Example 25 may include a computing device for executing applications comprising: means for receiving a first call from an application at a shared library; means for accessing a first resource based at least in part on the first call; and means for storing a first prefetch entry in a prefetch engine based at least in part on an address of a second resource, in preparation to service a second call to the shared library that requires traversal of a plurality of stages at the shared library.

Example 26 may include the subject matter of Example 25, further comprising: means for receiving the second call from the application at the shared library; means for entering a first logic stage of the shared library based at least in part on the second call; means for performing a first prefetch request based at least in part on the first prefetch entry; means for entering a second logic stage of the shared library; and means for accessing, from the second logic stage, the second resource in a cache integrated with a processor of the computing device based at least in part on a result of the first prefetch request.

Example 27 may include the subject matter of any one of Examples 25-26, wherein the shared library is a Message Passing Interface (MPI) shared library.

Example 28 may include the subject matter of any one of Examples 25-27, wherein the first call is a communication call type, and wherein the second call is a communication call type.

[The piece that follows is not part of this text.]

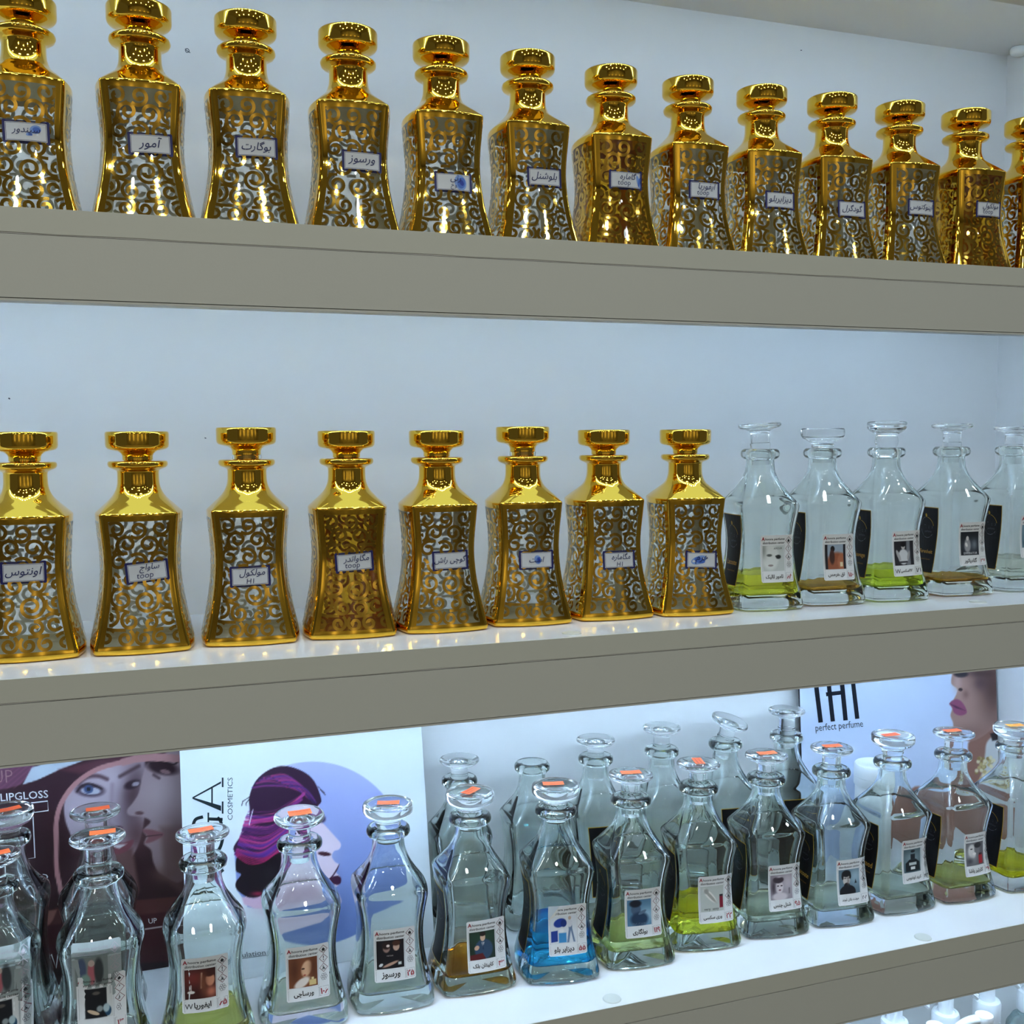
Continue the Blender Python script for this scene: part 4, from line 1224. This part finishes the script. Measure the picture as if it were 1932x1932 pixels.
WHITE = hx(214, 212, 214)
def deg(a): return math.radians(a)
def paint_gloss(c):
    # hat and hair
    c.poly([(-200, 1400), (-200, 1490), (0, 1492), (40, 1480), (70, 1440), (70, 1400)], (104, 62, 84), 3)
    for i in range(9):
        c.line([(-40 + i * 13, 1500), (50 + i * 10, 1430)], 2.2, (130, 80, 104), 2, .55)
    c.poly([(43, 1480), (60, 1448), (120, 1430), (170, 1430), (112, 1452), (70, 1472)], (178, 188, 200), 2)
    c.poly([(-60, 1494), (30, 1487), (75, 1470), (130, 1447), (190, 1430), (262, 1424), (240, 1440), (170, 1470), (130, 1500), (110, 1530), (60, 1520), (-60, 1525)], (56, 33, 42), 3)
    c.poly([(110, 1452), (190, 1432), (260, 1424), (250, 1440), (200, 1446), (150, 1460)], (96, 52, 62), 8, .7)
    # woman on the left, three-quarter view
    c.poly(smooth_path([(122, 1540), (124, 1505), (145, 1476), (190, 1450), (245, 1434), (272, 1432), (276, 1500), (268, 1570), (252, 1612), (225, 1640), (190, 1636), (160, 1612), (136, 1580)], 5, True), (168, 150, 160), 3)
    c.poly([(185, 1610), (250, 1600), (262, 1680), (240, 1730), (150, 1730), (160, 1660)], (112, 78, 76), 8)
    c.blob(252, 1500, 26, 60, (60, 38, 44), 0.15, .85)
    c.blob(258, 1575, 22, 34, (90, 58, 60), 0, .8)
    c.blob(172, 1545, 30, 30, (186, 166, 172), 0, .6)
    c.blob(205, 1470, 26, 22, (182, 164, 174), 0, .6)
    c.line(smooth_path([(148, 1478), (165, 1466), (185, 1464), (202, 1470)], 5), 7, (70, 44, 52), 5, .85)
    c.ell(170, 1491, 26, 12, (58, 40, 54), 0.05, .5)
    c.ell(171, 1492, 19, 7, (168, 164, 178), 0.05, .3)
    c.ell(167, 1489, 9, 8, (62, 78, 116), 0, .3)
    c.ell(167, 1489, 4, 4, (20, 20, 30), 0, .3)
    c.line(smooth_path([(145, 1494), (155, 1482), (172, 1479), (192, 1488)], 5), 3.5, (36, 22, 32), 2)
    c.ell(250, 1480, 16, 8, (44, 28, 38), -0.35, .5)
    c.ell(256, 1479, 7, 4, (150, 140, 152), -0.3, .4)
    c.line([(226, 1465), (262, 1445)], 6, (58, 36, 42), 5, .8)
    c.line(smooth_path([(212, 1480), (210, 1520), (206, 1550), (214, 1560)], 5), 5, (136, 112, 122), 8, .7)
    c.ell(222, 1562, 9, 4, (84, 54, 60), 0, .6)
    c.poly(smooth_path([(196, 1590), (215, 1586), (232, 1590), (252, 1584), (244, 1602), (222, 1612), (203, 1604)], 4, True), (122, 66, 74), 3)
    c.poly([(205, 1595), (240, 1592), (225, 1601)], (205, 198, 200), 2)
    # face on the right, in profile against hers
    c.poly(smooth_path([(350, 1430), (285, 1436), (270, 1460), (262, 1495), (250, 1515), (240, 1528), (244, 1538), (268, 1541), (284, 1550), (270, 1566), (276, 1578), (272, 1592), (285, 1604), (290, 1628), (306, 1650), (350, 1648)], 5, True), (150, 128, 132), 3)
    c.blob(300, 1500, 26, 34, (170, 150, 156), 0, .6)
    c.blob(334, 1600, 24, 60, (92, 64, 62), 0, .8)
    c.blob(312, 1650, 26, 16, (104, 74, 68), 0, .7)
    c.poly([(302, 1560), (350, 1560), (350, 1700), (312, 1655)], (98, 70, 68), 12, .6)
    c.ell(306, 1448, 30, 13, (46, 28, 36), 0.2, .5)
    c.ell(312, 1456, 10, 4, (126, 96, 100), 0.2, .4)
    c.line(smooth_path([(284, 1440), (300, 1436), (325, 1442), (335, 1438)], 5), 3, (34, 20, 26), 2)
    c.line([(290, 1462), (300, 1468)], 5, (52, 32, 40), 4, .8)
    c.ell(263, 1534, 8, 3.5, (90, 60, 64), 0, .6)
    c.poly(smooth_path([(268, 1566), (285, 1565), (310, 1574), (288, 1588), (274, 1590), (279, 1578)], 4, True), (128, 82, 88), 3)
    c.line([(276, 1578), (306, 1575)], 2, (70, 40, 46), 2)
    # pink frame line round the faces
    path = smooth_path([(122, 1720), (113, 1672), (107, 1640), (106, 1590), (107, 1545), (118, 1511), (143, 1478), (180, 1453), (222, 1440), (275, 1432), (352, 1434)], 6)
    c.line(path, 9, (170, 120, 120), 1.5)
    c.line(smooth_path([(232, 1438), (280, 1428), (350, 1432)], 6), 14, (168, 122, 122), 2)
    # hand, hair and the red band
    c.poly([(72, 1760), (76, 1724), (108, 1712), (350, 1690), (350, 1740)], (84, 46, 46), 3)
    c.poly([(76, 1732), (80, 1720), (108, 1716), (100, 1736), (80, 1760)], (142, 92, 84), 3)
    c.poly([(-250, 1775), (75, 1748), (350, 1716), (350, 1900), (-250, 1900)], (66, 27, 32), 4)
    c.poly([(-250, 1850), (75, 1830), (350, 1812), (350, 1900), (-250, 1900)], (40, 24, 28), 6)
    c.line([(272, 1753), (346, 1742)], 2, (196, 180, 182), 1)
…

Example 29 may include the subject matter of any one of Examples 25-28, wherein the first call is an MPI_Send call, and wherein the second call is an MPI_Send call.

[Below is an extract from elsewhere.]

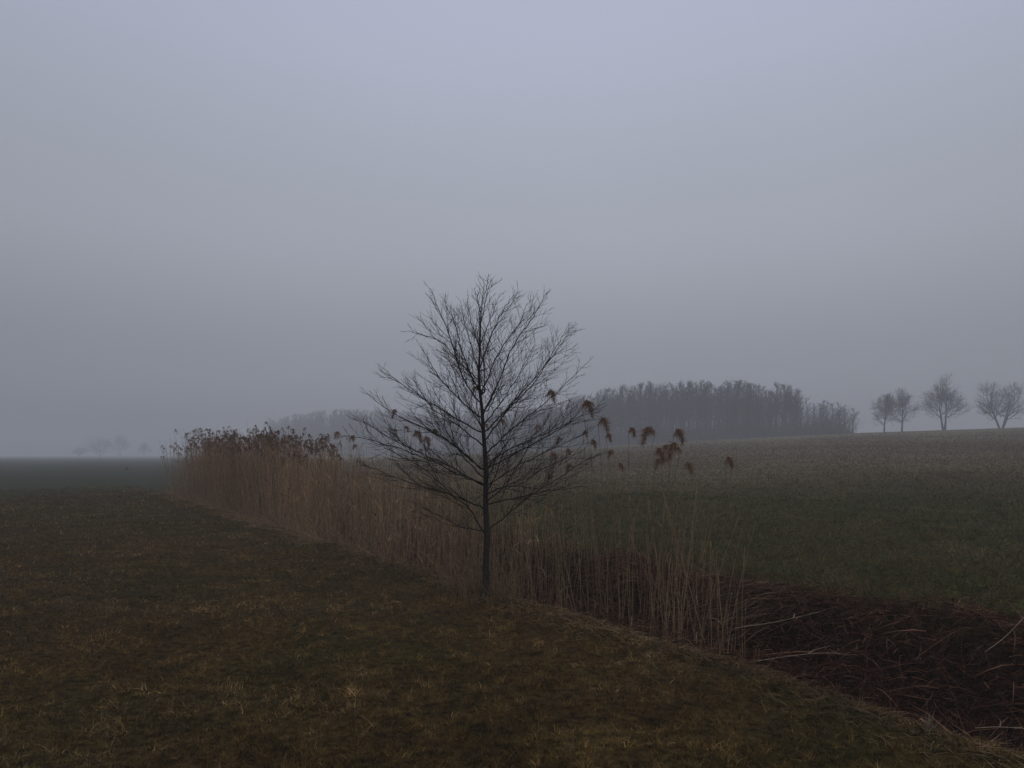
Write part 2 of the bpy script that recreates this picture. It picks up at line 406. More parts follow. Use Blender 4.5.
place_far('field_tree', 1001, 198, 379, 47, 'multi', 24, 'bare tree with several spreading stems at the right end of the field crest', group=g1)
g2 = 'faint trees at the far left horizon'
for px, tp_, wp, k, sd_, lb in ((79, 446, 14, 'oak', 31, 'small faint bushy tree in the fog, first of the far group beyond the dark field'),
                              (100, 435, 26, 'multi', 32, 'broadest fog-faded tree on the horizon beyond the dark field'),
                              (120, 432, 20, 'twin', 33, 'tall narrow fog-faded tree just right of the broadest one on the horizon'),
                              (144, 441, 15, 'oak', 34, 'low fog-faded tree on the horizon nearest the far end of the reed bed')):
    place_far('foggy_tree', px, 640, tp_, wp, k, sd_, lb, group=g2)

# the wood
protos = []
for k in range(7):
    tb, cb = far_tree_parts(50+k, 15, 5, 'wood'); scale_to(tb, cb, 15, 3.5)
    protos.append((tb.mesh('trunk', M_far), cb.mesh('crown', M_far), tb, cb))
EDGE = np.array(((73, 170), (55, 176), (38, 184), (20, 196), (2, 262), (-34, 300), (-75, 350), (-122, 402.)))*1.2
TOPX = np.array((200, 275, 300, 340, 390, 450, 517, 560, 594, 620, 660, 745, 770, 790, 800, 812, 835, 850)); TOPY = np.array((421, 417, 412, 408, 409, 410, 408, 403, 389, 384, 380, 380, 383, 382, 392, 398, 400, 408))
seg = np.concatenate(([0], np.cumsum(np.linalg.norm(np.diff(EDGE, axis=0), axis=1))))
rw = np.random.default_rng(77)
wood_spots = []
for row in range(6):
    pos = 0
    while pos < seg[-1]:
        x = np.interp(pos, seg, EDGE[:, 0])+rw.normal(0, .7); y = np.interp(pos, seg, EDGE[:, 1])+row*3.6+rw.normal(0, .9)
        px = CX+F*x/y; gap = 2.1 if px > 600 else 3.6
        if (px > 800 and row > 1) or (px < 600 and row > 3): pass
        else: wood_spots.append((row, px, x, y))
        pos += gap*rw.uniform(.75, 1.35)
front = sorted(wood_spots, key=lambda a: (a[0] > 1, a[3]))
indiv, rest = front[:285], front[285:]
g3 = 'bare trees of the wood behind the field'
for row, px, x, y in indiv:
    z = hz(x, y); H = (zat(np.interp(px, TOPX, TOPY), y)-z)*(rw.uniform(.86, 1.03) if px < 760 else rw.uniform(.78, 1.04) if px < 795 else rw.uniform(.85, 1.03))
    wh = ('beside the dark bushes at the right end' if px > 820 else 'in the open right end' if px > 795 else 'in the loose tall clump near the right end' if px > 765
          else 'right of the lone reed plume' if px > 738 else 'above the lone reed plume' if px > 705 else 'right above the open plume cluster' if px > 675 else 'straight above the open plume cluster' if px > 645
          else 'above the single dark plume' if px > 618 else 'at the right tips of the young tree' if px > 590 else 'behind the right tips of the young tree' if px > 555 else 'behind the right half of the young tree' if px > 515
          else 'behind the trunk of the young tree' if px > 450 else 'behind the left half of the young tree' if px > 400 else 'behind the left tips of the young tree' if px > 355 else 'above the trailing reed plumes' if px > 320
          else 'above the right part of the reed tops' if px > 297 else 'at the pale left end')
    lb = '%s bare %s-row tree of the wood, %s' % ('tall' if H > 13 else 'middling' if H > 11 else 'low', 'front' if row == 0 else 'second' if row == 1 else 'inner', wh)
    r = tag(empty('wood_tree', (x, y, z-.05), rw.uniform(0, 6.28)), lb, 'tree', g3)
    mt, mc, *_ = protos[rw.integers(0, 7)]; sxy = rw.uniform(.8, 1.15)
    sxy *= max(.75, H/15)*(1.15 if px > 795 else 1); r.scale = (sxy, sxy, H/15)
    for nm, me in (('trunk', mt), ('crown', mc)):
        o = bpy.data.objects.new(nm, me); COL.objects.link(o); o.parent = r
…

Example 30 may include the subject matter of any one of Examples 26-29, wherein the first prefetch entry includes a pointer to the address of the second resource, a prefetch type, and a distance value, and wherein performing the first prefetch request is based at least in part on the pointer to the address of the second resource, the prefetch type, and the distance value.

Example 31 may include the subject matter of Example 30, further comprising: means for determining an address of a third resource; and means for storing a second prefetch entry in the prefetch engine based at least in part on the address of the third resource, the distance value, and the prefetch type, in preparation to service a third call to the shared library from the application that requires traversal of the plurality of stages at the shared library.

Example 32 may include the subject matter of Example 31, further comprising: means for receiving a third call from the application at the shared library; means for entering the first logic stage based at least in part on the third call; means for calling the prefetch engine based at least in part on the third call; means for performing a second prefetch request based at least in part on the second prefetch entry; means for traversing a third logic stage between the first logic stage and the second logic stage; means for entering the second logic stage after the third logic stage; and means for accessing, from the second logic stage, the third resource in the cache based at least in part on the second prefetch request, wherein the address of the third resource corresponds to a region of shared memory.

Although certain embodiments have been illustrated and described herein for purposes of description, a wide variety of alternate and/or equivalent embodiments or implementations calculated to achieve the same purposes may be substituted for the embodiments shown and described without departing from the scope of the present disclosure. This application is intended to cover any adaptations or variations of the embodiments discussed herein. Therefore, it is manifestly intended that embodiments described herein be limited only by the claims.

Where the disclosure recites "a" or "a first" element or the equivalent thereof, such disclosure includes one or more such elements, neither requiring nor excluding two or more such elements. Further, ordinal indicators (e.g., first, second or third) for identified elements are used to distinguish between the elements, and do not indicate or imply a required or limited number of such elements, nor do they indicate a particular position or order of such elements unless otherwise specifically stated.